My libertarian instincts tell me that the way to combat the flawed U.S. News model is to introduce competition–and it’s true that Forbes, The Huffington Post, and Newsweek have all offered alternatives. My favorite guide is Choosing the Right College, put out by the conservative Intercollegiate Studies Institute. Rather than number universities in a zero-sum game, ISI’s mission is to “uphold the liberal arts tradition.”  As such, it prioritizes curricula, academic vigor, intellectual freedom, safety, and price. The guide also flashes colleges with a red, yellow, or green light–typically based on the whether or not a college features a core curriculum and political tolerance (Swarthmore earns a yellow). True, ISI is geared toward a more classically-conservative audience, but it’s upfront and comprehensive about its beliefs. Different students (and parents) are gong to gravitate toward different criteria, and that’s fine. But the one-size-fits-all ranking method doesn’t work for anyone – whether they be conservative, progressive, or oboe-players.  It’s time to reconsider what we cherish about higher education and filter that information into the public figures. Otherwise, the academic quad is little more than a costly labyrinth.

4 Comments

  1. I guess I’m with the crowd on not liking rankings, but I don’t quite see why ISI being “upfront and comprehensive” about its criteria is any different than the US News et al crowd. Their criteria aren’t secret either. People who rely on US News or similar rankings don’t read the fine print very well, I think. But I’m not sure that folks who like the ISI ranking system do either. Or they use a “core curriculum” as a bad proxy way of enforcing an ideological litmus test, just as “percentage of alumni who donate” is used as a bad proxy for “alumni successfully placed in careers who regard their education as an important part of their success”. When you look underneath the hood, ISI’s thinking about what a “core curriculum” is, and their strategies for measuring that value, are pretty much just as contradictory or manipulable as anything US News or Forbes throws out.

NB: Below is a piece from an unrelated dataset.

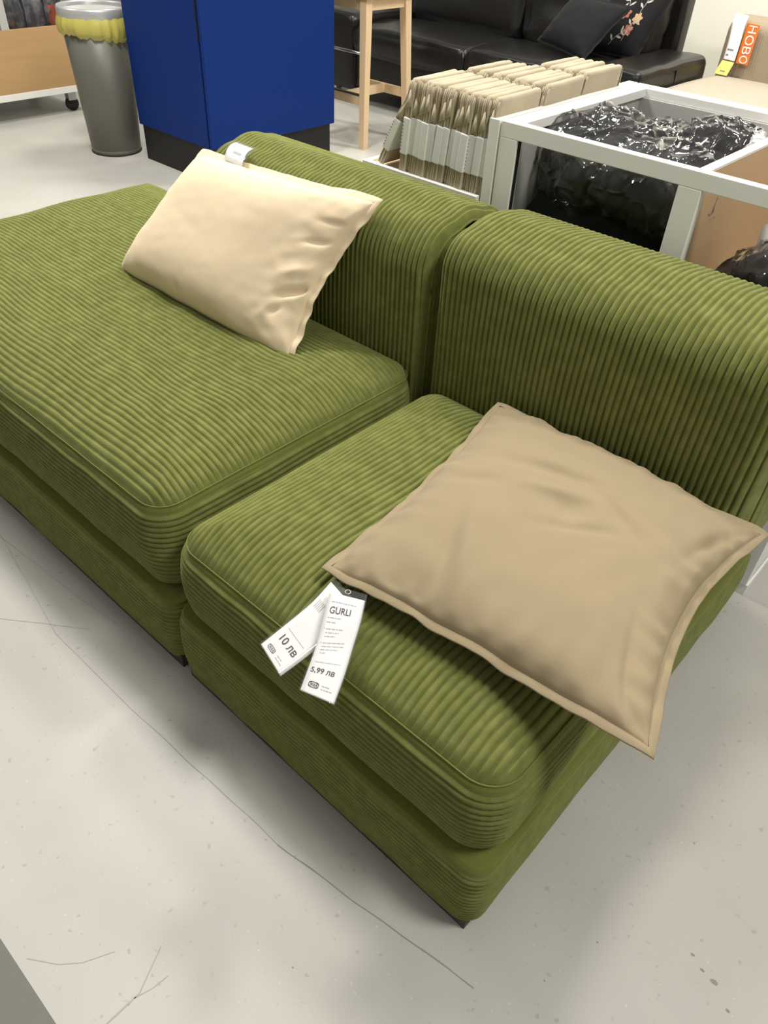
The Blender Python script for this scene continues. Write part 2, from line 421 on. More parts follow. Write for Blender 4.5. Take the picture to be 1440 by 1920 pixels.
def strip(pts, wds, z, name, material, parent, jit=0.0):
    """thin worn line on the floor, as a ribbon"""
    P = []
    for (a, b) in zip(pts[:-1], pts[1:]):
        n = max(2, int((Vector(b)-Vector(a)).length/0.012))
        for k in range(n): P.append(Vector(a).lerp(Vector(b), k/n))
    P.append(Vector(pts[-1]))
    V = []; F = []
    for i, p in enumerate(P):
        d = (P[min(i+1, len(P)-1)]-P[max(i-1, 0)]).normalized(); n_ = Vector((-d.y, d.x))
        t = i/(len(P)-1); wd = (wds[0]*(1-t)+wds[1]*t)*(0.35+0.9*abs(noise.noise(Vector((p.x*25, p.y*25, 3)))) + .3)
        o = n_*jit*noise.noise(Vector((p.x*12, p.y*12, 1)))
        V.append((p.x+n_.x*wd/2+o.x, p.y+n_.y*wd/2+o.y, z)); V.append((p.x-n_.x*wd/2+o.x, p.y-n_.y*wd/2+o.y, z))
    for i in range(len(P)-1): F.append((2*i, 2*i+1, 2*i+3, 2*i+2))
    return mesh_obj(name, V, F, material, parent, False)
Z0 = 0.0004
strip([(-1.507, .388), (-1.143, .323), (-.882, .327), (-.62, .340), (-.483, .346)], (.0014, .0018), Z0, 'seam_line', SCUFFL, FLOOR, .002)
strip([(-.483, .346), (-.334, .367), (-.169, .394), (-.12, .402)], (.0022, .0022), Z0, 'seam_line', SCUFF, FLOOR, .003)
strip([(-1.498, .383), (-1.35, .396), (-1.201, .408), (-1.073, .425)], (.0014, .0016), Z0, 'seam_line', SCUFFL, FLOOR, .002)
strip([(-1.30, .250), (-1.259, .264), (-1.186, .317), (-1.10, .380)], (.0016, .0014), Z0, 'scuff_mark', SCUFFL, FLOOR, .002)
strip([(-.619, -.017), (-.579, .010), (-.556, .035), (-.535, .075)], (.0014, .0012), Z0, 'scuff_mark', SCUFFL, FLOOR)
strip([(-.464, .005), (-.463, .069), (-.474, .09), (-.492, .125)], (.003, .0014), Z0, 'scuff_mark', SCUFFL, FLOOR)
strip([(-.463, .06), (-.455, .085), (-.452, .11)], (.0018, .001), Z0, 'scuff_mark', SCUFFL, FLOOR)
for (x, y, s_) in [(.115, .655, .004), (.135, .652, .007), (.095, .665, .0035), (.165, .63, .004), (-.02, .58, .002), (-.25, .20, .0022), (-.33, .24, .002), (.06, .47, .0022), (.02, .83, .002), (.2, .45, .0018), (-.05, .48, .002)]:
    V = [(x+s_*math.cos(a)*(0.7+.5*random.random()), y+.5*s_*math.sin(a), Z0) for a in [i*math.pi/4 for i in range(8)]]
    mesh_obj('dirt_speck', V, [tuple(range(8))], SCUFF, FLOOR, False)

# ================================================================ GREEN SOFA
# near single seat
SX0, SX1, SY0, SYB = -0.868, -0.168, 0.450, 1.135
seat = thing('sofa_seat_module', 'green corduroy seat module', 'sofa', (-0.52, 0.92, 0))
seat['label'] = 'green corduroy single seat sofa module with backrest, under the flat tan cushion'
MB().box(SX0+.008, SX1-.012, SY0+.004, 1.39, 0.0, 0.035).build('plinth', DARKBASE, seat)
BASEP = [(-.010, .020), (-.003, .030), (.002, .08), (.003, .12), (.000, .174)]
WELT = [(.000, .174), (-.001, .182), (-.006, .189), (-.03, .196), (-.07, .199), (-.12, .199)]
rb = RRect(SX0, SX1, SY0-.004, 1.40, 0.035, 'y')
cord_band('base', rb, BASEP, GREEN, seat, A=.0042, p=.0106)
cord_band('welt', rb, WELT, GREENP, seat, ribs=False)
rc = RRect(SX0+.004, SX1-.004, SY0+.002, SYB, 0.065, 'y')
cord_band('seat_cushion', rc, [(-.032, .206)]+bulge_prof(.208, .346, .011, -0.012, -0.008), GREEN, seat)
cord_band('seat_welt', rc, [(-.008, .346), (-.010, .353), (-.014, .359), (-.026, .361)], GREENP, seat, ribs=False)
rt_ = RRect(SX0+.018, SX1-.018, SY0+.016, SYB, 0.051, 'y')
def sag_near(x, y): return -0.010*math.exp(-((x+.35)**2+(y-.85)**2)/.05)+0.004*noise.noise(Vector((x*5, y*5, 0)))
ctop1 = cord_top('cushion_top', (rt_.x0, rt_.x1), 'y', .360, .054, .17, GREEN, seat, rt_, 90, sag=sag_near)
MB().tube([(x, y, .3605) for x, y, a, b in rt_.loop(-.001)], .0013, 8, True).build('piping', GREENP, ctop1, True)
backrest(seat, -0.872, -0.170, 1.135, 1.405, .30, .700, .045, GREEN, GREENP)

# long chaise
ch = thing('sofa_chaise_module', 'long green corduroy chaise module with partial backrest, under the leaning cream cushion', 'sofa', (-1.55, 0.92, 0))
CX0, CX1 = -2.285, -0.878
MB().box(CX0+.02, CX1-.008, SY0+.004, 1.39, 0.0, 0.035).build('plinth', DARKBASE, ch)
rb2 = RRect(CX0, CX1, SY0-.004, 1.41, 0.035, 'x')
cord_band('base', rb2, BASEP, GREEN, ch, A=.0042, p=.0106)
cord_band('welt', rb2, WELT, GREENP, ch, ribs=False)
# L shaped cushion outline: full depth left of x=-1.61, shallower in front of the backrest
XN, YN = -1.615, 1.135
def d_rr(x, y, x0, x1, y0, y1, r):
    cx, cy = (x0+x1)/2, (y0+y1)/2; hx, hy = (x1-x0)/2-r, (y1-y0)/2-r
    qx, qy = abs(x-cx)-hx, abs(y-cy)-hy
    return -(math.hypot(max(qx, 0), max(qy, 0))+min(max(qx, qy), 0)-r)
class LShape:
    def __init__(s, ins): s.i = ins; s.r = 0.06
    def dist(s, x, y):
        i = s.i
        return max(d_rr(x, y, CX0+i, CX1-i, SY0+i, YN-i*.2, s.r), d_rr(x, y, CX0+i, XN-i, SY0+i, 1.42-i, s.r))
    def ext(s, t):
        i = s.i
        def cut(e): return s.r-math.sqrt(max(0, s.r**2-(s.r-max(e, 0))**2)) if e < s.r else 0
        yA, yB = SY0+i, 1.42-i
        lo = CX0+i+max(cut(t-yA), cut(yB-t))
        if t <= YN-i*.2: hi = CX1-i-max(cut(t-yA), cut(YN-i*.2-t))
        else: hi = XN-i-cut(yB-t)
        return lo, hi
    def loop(s, inset, step=0.02):
        # convex corners only; reentrant corner is square (hidden behind the backrest)
        i = s.i+inset; r = max(s.r-inset, .004); pts = []
        def arc(cx, cy, a0):
            for k in range(9):
                a = a0+math.pi/2*k/8; pts.append((cx+r*math.cos(a), cy+r*math.sin(a), math.cos(a), math.sin(a)))
        def seg(ax, ay, bx, by, nx, ny):
            n_ = int(max(abs(bx-ax), abs(by-ay))/step+2)
            return [(ax+(bx-ax)*k/n_, ay+(by-ay)*k/n_, nx, ny) for k in range(1, n_)]
        # segment counts must not depend on inset
        def segn(ax, ay, bx, by, nx, ny, n_): 
            for k in range(1, n_): pts.append((ax+(bx-ax)*k/n_, ay+(by-ay)*k/n_, nx, ny))
        x0, x1, y0, y1, xn, yn = CX0+i, CX1-i, SY0+i, 1.42-i, XN-i, YN-s.i*.2-inset
        arc(x0+r, y0+r, math.pi); segn(x0+r, y0, x1-r, y0, 0, -1, 66)
        arc(x1-r, y0+r, -math.pi/2); segn(x1, y0+r, x1, yn-r, 1, 0, 30)
        arc(x1-r, yn-r, 0); segn(x1-r, yn, xn, yn, 0, 1, 34); pts.append((xn, yn, .7, .7)); segn(xn, yn, xn, y1-r, 1, 0, 12)
        arc(xn-r, y1-r, 0); segn(xn-r, y1, x0+r, y1, 0, 1, 30)
        arc(x0+r, y1-r, math.pi/2); segn(x0, y1-r, x0, y0+r, -1, 0, 44)
        return pts
LB = LShape(0.006)
cord_band('seat_cushion', LB, [(-.03, .203)]+bulge_prof(.208, .374, .010, -0.012, -0.006), GREEN, ch)
cord_band('seat_welt', LB, [(-.006, .374), (-.008, .380), (-.012, .385), (-.024, .387)], GREENP, ch, ribs=False)
LT = LShape(0.018); LT.r = .048
def sag_ch(x, y):
    return -0.016*math.exp(-((x+1.35)**2/.10+(y-.75)**2/.05))+0.008*noise.noise(Vector((x*4, y*4, 2)))+0.0035*noise.noise(Vector((x*14, y*9, 5)))
ctop2 = cord_top('cushion_top', (SY0+.018, 1.42-.018), 'x', .387, .052, .16, GREEN, ch, LT, 120, sag=sag_ch)
MB().tube([(x, y, .3875) for x, y, a, b in LT.loop(-.001)], .0013, 8, True).build('piping', GREENP, ctop2, True)
backrest(ch, -1.600, -0.892, 1.135, 1.405, .30, .695, .018, GREEN, GREENP, rad=.085)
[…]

    Assessment and transparency are interesting challenges. I think it’s better to ask what they ought to involve than to assume any evaluating institution is presently handling them correctly.

  2. The Washington Post, Princeton Review and Kiplinger’s, I believe, all take into account some measure of cost and value (the latter two more prominently I believe). Notice how Swarthmore also tops or is near the top of their rankings as well…

  3. This article prompted me to look at the ISI website and learn more about them. Their leadership looks like that panel that Rep. Issa put together to discuss religious liberty—and attack contraception. Check it out: http://home.isi.org/about/people Where are the women and people of color?

  4. I feel like a consistent “turn” in your articles is to reveal the ideological blindspots of Liberal think-tanks/statistics, point those out as incorrect or at least misleading measurements, and to then point to a Conservative think-tank’s numbers as a way out of the problem. Your point about thinking outside the Liberal bubble to which Swatties are sometimes blind is well taken. However, I don’t think you are willing to take the same critically distanced look at Conservative bubbles.

    As Burke pointed out (above), the “core curriculum” ranking is just a different but equally questionable measure, something used to promote what the institution doing the ranking thinks is important. In this article, and in your last one on Obama and OWS, you imply that the way beyond a misleading liberal bias is to turn to some other institution that does things differently. You seem to use the word “Conservative” as if it were self-evidently a synonym for “good,” but this is just to repeat the mistake that you point out others often do with the word “Liberal.”

    I think that a better approach would be to expose the ideological choices that ALL think-tanks do, not just liberal ones. I just don’t see how you can assume that the Conservative ones are better at measuring things– surely they too are constructing their rankings through ideologically laden choices. Which variables to include and which to omit when measuring things as complex and incommensurable as colleges, that’s the fundamental problem here, one not so easily overcome.